The drop is just 0.5%, but is quite significant when compared to the previous period. Not so much with the equivalent quarter of 2020, when the recovery in Beijing had not yet really got going. It is the comparison with the last few months of last year (+5.6%) and the first few months of 2021 (even +14.2%) that signals a very clear turnaround. “The production of steel and cement, in particular, is in sharp decline,” explains Lauri Myllyvirta, an analyst at the Centre for Research on Energy and Clean Air (CREA) in Helsinki who analysed official CO2 emission data for domestic production, import and export of fossil fuels and cement, as well as trade data on changes in stored fuel stocks. “Construction is one of the main drivers of China’s emissions and in particular emissions growth, due to the massive demand for steel, cement and other construction materials,” he adds.

Steel and cement which, according to Reuters estimates, held back production in Q3 by 16% and 11% respectively.
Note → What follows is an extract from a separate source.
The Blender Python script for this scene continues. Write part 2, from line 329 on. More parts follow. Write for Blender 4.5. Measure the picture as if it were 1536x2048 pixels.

Behind these figures are a number of factors, most notably Beijing’s crackdown on construction, but also the energy crunch and rising fuel prices. “The decline in CO2 emissions could mark a turning point and an early peak in China’s total emissions, years ahead of its target to peak before 2030,” Myllyvirta adds. Myllyvirta warns that the situation is not stable, because all it takes is a new government stimulus for construction to push the emissions curve up again. So far, however, there is no sign of this in October and early November.